Theorem: if $x \in G$ is facet in G and $y \in G$ is any simplex contained in x, then $g(x,y) = \omega(y)$.

This generalizes the already known general formula $g(x,x) = 1-\chi(S(x))$ for the Green function values in the diagonal in the case of facets because if $x$ is a facet, then $S(x) = \delta(x)$ is the boundary, the codimension 1 skeleton of the simplex and $1-\chi(S(x))= \omega(x)$. This allows for an easier proof of the formula ${\rm det}(L(G)) = (1-\chi(S(x))) {\rm det}(L(G \setminus \{x\})$ which is Cramer. We only need to look at the Laplace expansion of the determinant with respect to the new row. The result also gives us a faster proof of the result that the number of positive eigenvalues of $L$ minus the number of negative eigenvalues of $L$ is the Euler characteristic of $G$: this formula follows from a generalized multiplicative Poincaré-Hopf result which was a part in the talk about the energy of a complex, where I had to cut a corner.

Removable simplices

Mary Ellen Rudin

We have seen that every simplicial complex is more generally also a CW complex: it can be built it up $G_{k-1} \to G_{k}$ recursively by adding sets in such a way that every $S(x_k)$ in $G_{k}$ is a sphere.

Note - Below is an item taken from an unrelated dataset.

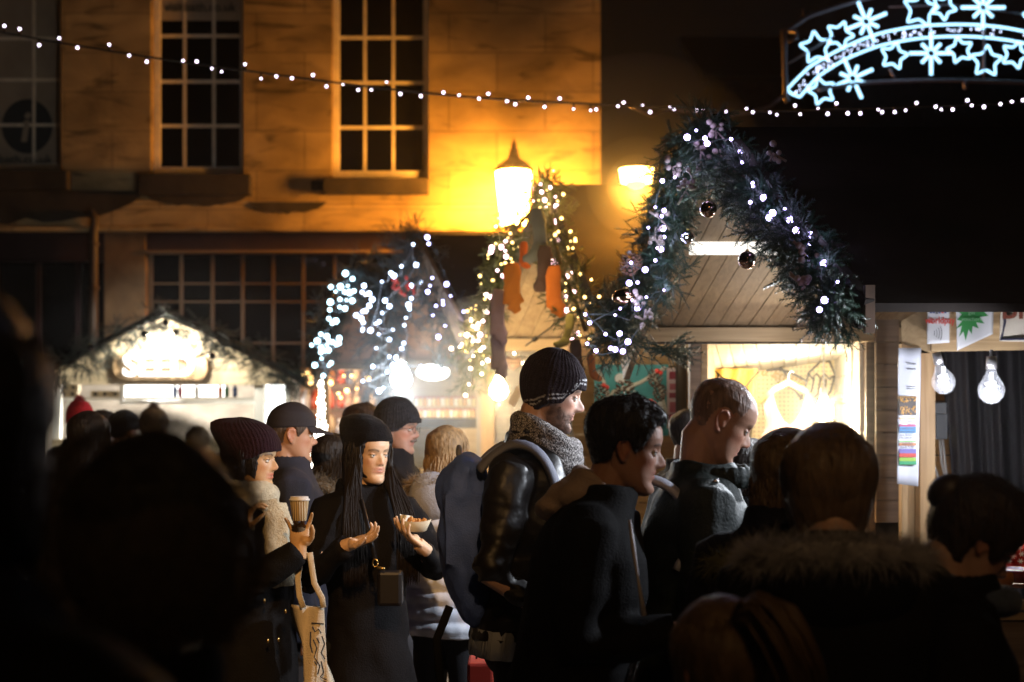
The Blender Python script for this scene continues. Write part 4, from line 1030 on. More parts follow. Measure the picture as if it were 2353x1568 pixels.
text('script_lettering', 'Illu Emma', .085, P(1792, 862, 8.365), mat('gold_ink', (.5, .30, .05), .5), pb, shear=.35, tilt=-.25)
m = MB(); m.tube([P(1640, 850, 7.9), P(1700, 905, 7.9), P(1742, 855, 7.9)], .006, 6); m.tube([P(1648, 858, 7.9), P(1655, 900, 7.9), P(1660, 930, 7.9)], .006, 6)
yc = thingw('yellow_cloth', P(1690, 900, 8.0), 'yellow cloth panel with black drawn lines hanging left of the pegboard', 'cloth panel'); m.build('drawn_line', INK, yc, smooth=True)
m = MB(); V = []; nx, nz = 24, 16
for j in range(nz):
    for i in range(nx):
        p = P(1636 + 104 * i / (nx - 1), 848 + 95 * j / (nz - 1), 7.98); V.append((p.x, p.y + .018 * math.sin(i * .8 + j * .15), p.z))
m.add(V, [(j * nx + i, j * nx + i + 1, (j + 1) * nx + i + 1, (j + 1) * nx + i) for j in range(nz - 1) for i in range(nx - 1)]); m.build('cloth', mat('yellow_cloth', (.75, .48, .10), .8), yc, smooth=True)

def sheetgrid(pts4, nx, nz, depth_fn, th=.006):
    """a soft sheet between four photo corners (u,v) at depth_fn(s,t)"""
    V = []
    for j in range(nz):
        for i in range(nx):
            s, t = i / (nx - 1), j / (nz - 1)
            u = (pts4[0][0] * (1 - s) + pts4[1][0] * s) * (1 - t) + (pts4[3][0] * (1 - s) + pts4[2][0] * s) * t
            v = (pts4[0][1] * (1 - s) + pts4[1][1] * s) * (1 - t) + (pts4[3][1] * (1 - s) + pts4[2][1] * s) * t
            V.append(tuple(P(u, v, depth_fn(s, t))))
    return V, [(j * nx + i, j * nx + i + 1, (j + 1) * nx + i + 1, (j + 1) * nx + i) for j in range(nz - 1) for i in range(nx - 1)]
def solidify(o, th=.004):
    k = o.modifiers.new('solid', 'SOLIDIFY'); k.thickness = th; return o
# sleeveless tops on hangers
def vest(u, v, d, w_, h_, col, label, front=True, badges=True):
    b = thingw('vest_top', P(u, v, d), label, 'top'); H2 = w_ / 2
    out = [(-.30, 0), (-.46, .10), (-.40, .28), (-.52, .42), (-.56, 1.0), (.56, 1.0), (.52, .42), (.40, .28), (.46, .10), (.30, 0), (.22, .14), (.10, .24), (0, .27), (-.10, .24), (-.22, .14)]
    # strips across, from the neckline down
    rows = 30; V = []
    def span(t):
        if t < .27:
            inn = np.interp(t, [0, .14, .24, .27], [.30, .22, .10, 0]); o_ = np.interp(t, [0, .10, .28], [.32, .46, .40]); return inn, o_
        return 0, np.interp(t, [.27, .42, 1.0], [.405, .52, .56])
    m = MB()
    for sgn in (-1, 1):
        V = []
        for j in range(rows):
            t = j / (rows - 1); a, c = span(t)
            for i in range(9):
                s_ = a + (c - a) * i / 8; x = u + sgn * s_ * w_; p = P(x, v + t * h_, d); V.append((p.x, p.y + .014 * math.sin(s_ * 22 + sgn) * (t + .3) - .03 * math.cos(s_ * 2.5), p.z))
        m.add(V, [(j * 9 + i, j * 9 + i + 1, (j + 1) * 9 + i + 1, (j + 1) * 9 + i) for j in range(rows - 1) for i in range(8)])
    o = m.build('fabric', mat('vest%d' % int(col[0] * 99), col, .85, bump=.2, bscale=200, var=.1), b, smooth=True); solidify(o, .004)
    if badges:
        for i in range(4):
            for j in range(3):
                q = P(u - w_ * .32 + i * w_ * .21, v + h_ * (.56 + j * .15), d - .045); k = MB(); k.slab([(q.x + .012 * math.cos(a), q.y, q.z + .018 * math.sin(a)) for a in np.linspace(0, 2 * math.pi, 14, endpoint=False)], .003); k.build('badge', mat('badge_white', (.75, .72, .66), .6), b)
                k = MB(); k.box((q.x - .006, q.y - .003, q.z - .002), (q.x - .001, q.y - .001, q.z + .006)); k.box((q.x + .001, q.y - .003, q.z - .002), (q.x + .006, q.y - .001, q.z + .006)); k.build('badge_mark', INK, b)
    h = thingw('coat_hanger', P(u, v - 30, d + .03), 'wooden hanger carrying the ' + label, 'hanger')
    k = MB(); k.tube([P(u - w_ * .52, v + 22, d + .02), P(u - w_ * .28, v - 8, d + .02), P(u, v - 26, d + .02), P(u + w_ * .28, v - 8, d + .02), P(u + w_ * .52, v + 26, d + .02)], [.014, .017, .018, .017, .012], 8, flat=(.55, (0, 1, 0))); k.build('arms', mat('hanger_wood', (.62, .45, .18), .4), h, smooth=True)
    k = MB(); k.tube([P(u, v - 26, d + .02), P(u, v - 44, d + .02), P(u + 8, v - 54, d + .02), P(u + 13, v - 46, d + .02)], .003, 6); k.build('hook', mat('steel', (.5, .5, .5), .3, 1), h, smooth=True)
vest(1812, 905, 7.75, 128, 260, (.50, .30, .27), 'dusty pink vest top with rows of small white round badges')
vest(1930, 935, 7.9, 110, 240, (.66, .54, .36), 'cream vest top behind the glowing bulb', badges=False)

def bulb(u, v, d, label, r=.045, col=(1, .93, .82), es=60, energy=30, lcol=(1, .85, .62), cord_v=None, clear=False, tilt=0, lr=.03):
    c = P(u, v, d); b = thingw('light_bulb', c, label, 'light bulb')
    M = Matrix.Rotation(tilt, 4, 'Y')
    g = MB(); g.lathe([(r * x, r * z) for x, z in ((.02, -1.02), (.5, -.88), (.86, -.5), (1, -.02), (.9, .42), (.66, .85), (.42, 1.25), (.33, 1.6))], c, 20, M=M)
    k = g.build('glass', mat('clear_bulb', (.9, .93, 1), .03, alpha=.10, emit=(.75, .82, 1), es=.35) if clear else emis('bulb_glass_%d_%d' % (es, int(col[2] * 99)), col, es), b, smooth=True)
    if clear:
        f = MB(); f.tube([c + Vector((.35 * r * math.sin(t * 5), .3 * r * math.cos(t * 5), (-.5 + t * .28) * r)) for t in np.linspace(0, 4, 26)], r * .09, 6); f.tube([c + Vector((0, 0, .2 * r)), c + Vector((0, 0, 1.3 * r))], r * .12, 6); f.build('filament', emis('filament%d' % es, col, es), b, smooth=True)
    top = c + M @ Vector((0, 0, 1.6 * r)); q = MB(); q.tube([top, top + M @ Vector((0, 0, r * .95))], [r * .4, r * .36], 10); q.build('socket', mat('socket_metal', (.5, .5, .52), .35, .8), b, smooth=True)
    if cord_v is not None:
        e = P(u, cord_v, d); e.x = top.x; t0 = top + Vector((0, 0, r * .9)); q = MB(); n = 40
        pts = [t0.lerp(e, i / n) + Vector((.003 * math.sin(i * 1.7), .003 * math.cos(i * 1.7), 0)) for i in range(n + 1)]; q.tube(pts, .0045, 6); q.build('cord', mat('white_cord', (.5, .5, .5), .5), b, smooth=True)
    slamp('bulb_light', c + (Vector((0, -.14, -.16)) if clear else Vector((0, 0, -r * 1.4))), energy, lcol, lr, parent=b)
    return b
bulb(1893, 948, 7.35, 'brilliant bare bulb glowing in front of the shirts in the pegboard stall', .05, (1, .88, .62), 160, 115, (1, .78, .48), 800)
slamp('shop_light', P(1800, 870, 7.7), 45, (1, .86, .62), .15, parent=s1)
slamp('shop_light', P(1690, 600, 6.2), 1.5, (1, .90, .74), .10, parent=s1)
slamp('shop_light', P(1760, 850, 6.7), 8, (.95, .93, 1.0), .10, parent=s1)

# --- nearest stall at the right edge: fascia with notices, clear bulbs, black curtain
s0 = thingw('market_stall', P(2250, 900, 6.4) - Vector((0, 0, P(2250, 900, 6.4).z)), 'wooden stall at the right edge with notices along its fascia and a black curtain', 'market stall')
m = MB(); m.slab([P(2071, 790, 6.3), P(2140, 812, 6.22), P(2140, 700, 6.22), P(2071, 738, 6.3)], .03); m.slab([P(2140.5, 808, 6.2), P(2700, 798, 6.2), P(2700, 690, 6.2), P(2140.5, 690, 6.2)], .04); m.build('fascia', PINE, s0)
m = MB(); hb(m, 2072, 2112, 790, 1700, 6.45, .05); m.build('post', PINEZ, s0)
m = MB(); hb(m, 2115, 2149, 812, 1700, 6.35, .09); m.build('post', PINEZ, s0)
m = MB()
for k in range(8): hb(m, 2148, 2230, 800 + k * 62, 859 + k * 62, 7.25, .02)
m.build('side_wall', wood('amber_boards', (.62, .36, .12), (.42, .22, .07), 1, 'X'), s0)
V, F_ = sheetgrid([(2160, 800), (2900, 800), (2900, 1500), (2225, 1500)], 220, 30, lambda s, t: 6.95 + .035 * math.sin(s * 60 + 1.5 * math.sin(t * 3)) + .02 * math.sin(s * 133 + t * 4))
m = MB(); m.add(V, F_); cu = m.build('curtain', mat('black_curtain', (.022, .02, .024), .75, bump=.3, bscale=300), s0, smooth=True)
for q in ((2192, 880), (2203, 1011), (2304, 992)):
    c = P(*q, 6.90); m = MB(); m.tube([c + Vector((.022 * math.cos(a), 0, .022 * math.sin(a))) for a in np.linspace(0, 2 * math.pi, 17)], .006, 6); m.build('eyelet', mat('eyelet', (.12, .12, .13), .3, .9), cu, smooth=True)
jb = MB(); hb(jb, 2144, 2176, 925, 951, 6.75, .05); hb(jb, 2150, 2178, 951, 1010, 6.78, .04); solo(jb, 'junction_box', mat('grey_plastic', (.10, .11, .12), .5), 'grey electrical box on the amber side boards behind the hanging bulb', 'junction box', bevel=.004)
for k, pts in enumerate((((2160, 1010), (2163, 1060), (2178, 1120), (2185, 1180), (2190, 1300)), ((2166, 1010), (2172, 1070), (2180, 1130), (2196, 1200), (2199, 1300)), ((2143, 1060), (2152, 1085), (2165, 1130), (2168, 1300)))):
    m = MB(); m.tube([P(u, v, 6.9 - .02 * k) for u, v in pts], .0065, 6); solo(m, 'power_cable', mat('pale_cable', (.45, .44, .42), .5), ('pale cable dropping from the left side of the grey box', 'pale cable dropping from the right side of the grey box', 'short loose cable on the amber boards left of the others')[k], 'cable', 'cables below the junction box', smooth=True)
bulb(2168, 879, 5.95, 'clear glass bulb tilting on its cord beside the grey box', .050, (.92, .93, 1.0), 12, 22, (.92, .92, 1), 812, True, R(-14))
bulb(2278, 898, 5.9, 'clear glass bulb hanging straight in front of the black curtain', .056, (.92, .93, 1.0), 16, 32, (.92, .92, 1), 806, True)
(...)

The construct of a discrete CW complex similarly, like $\Delta$ sets or simplicial sets, is a generalization of the concept of an “abstract finite simplicial complex”. While CW complexes are more general, every simplicial complex is a CW complex, there is a CW ordering $x_1, …, x_n$ of the simplices. We mean with this an ordering such that $S_k = x_k \cap \bigcup_{j-1}^{k-1} x_j$ is pure of dimension ${\rm dim}(x_k)-1$. The reason is that in a CW complex G, each unit sphere $S(x_k)$ is even a sphere, which is pure of dimension ${\rm dim}(x_k)-1$.

We have a bijection of simplices with eigenvalues of the complex such that positive eigenvalues correspond to even dimensional simplices and negative eigenvalues correspond to odd dimensional simplices, but this bijection can not be canonical. We need some kind of ordering of the simplices. The complex $K_2$ for example has an obvious $Z_2$ automorphism greoup symmetry, but the eigenvectors of $L= \left[ \begin{array}{ccc} 1 & 1 & 1 \\ 1 & 1 & 0 \\ 1 & 0 & 1 \\ \end{array} \right]$ do not share this symmetry as the eigenvalues are $1,1-\sqrt{2},1+\sqrt{2}$. We know that there must be two positive eigenvalues as there are two even dimensional simplices $\{ \{1\}, \{2 \} \}$ and one negative eigenvalue as there is one odd dimensional simplex $\{ \{1,2\} \}$. But while the two zero dimensional parts $\{1\},\{2\}$ of the complex can not be distinguished, we can associate one with the eigenvalue $1$ and one with the eigenvalue $1+\sqrt{2}$.

Let us call a simplex x in G “removable” if its unit sphere $S(x)$ (as a set) is a simplicial complex. (Note that in general, we define $S(x)$ as the complex generated by the set unit sphere.) Not all simplices are removable. For example, for $G=K_2 =\{ \{1,2\},\{1\},\{2\} \}$, only $x=\{ 1,2 \}$ is removable. For $x=\{1\}$, the unit sphere is $\{ \{1,2\},\{2\} \}$ but that is not a simplicial complex. Any facet is removable. I guess that more generally, if $x$ is removable, then $g(x,y) = 1-\chi(S(x) \cap y)$. I currently believe that one can generalize the above result to removable simplices and hope that it gives way to find in general an interpretation of the Green function values $g(x,y)$. At the moment, I believe it could be that the Green function values in general have a formula which involves Euler characteristic of subsets of a complex G which are in general not subcomplexes.


If the facets $f_1,… f_m$, the maximal d-simplices in $G$ can be ordered such that $S_k = f_k \cap \bigcup_{j-1}^{k-1} f_j$ is pure of dimension $d-1$, then $G$ is called shellable. Every simplicial complex is a CW complex but not every $G$ is shellable. The question which complexes are shellable is interesting. Mary-Ellen Rudin (1924-2013) (see photo) showed in 1958 that there are non-shellable triangulations of the tetrahedron. It has 41 smaller tetrahedra and 14 vertices. Guenter Ziegler found an example of a non-shellable 3-ball with 10 vertices and 21 facets. Already in 1924, Furch found an example of a non-shellable 3-ball, the “knotted hole ball”. Felix Frankl constructed in 1931 a tubular neighborhood of the dunce hat. Ziegler in his book constructed triangulations of cubes he calls Danzer cube. Ludwig Danzer (1927-2011) was an expert in polyhedra. Here is a redrawn picture of the Danzer cube as seen in Ziegler’s book:

It can be completed with more vertices to be a triangulation of the cube which is not shellable. For us, shellability of a complex does not really matter yet. But it could be that shellability allows to say more about the spectrum of $L$.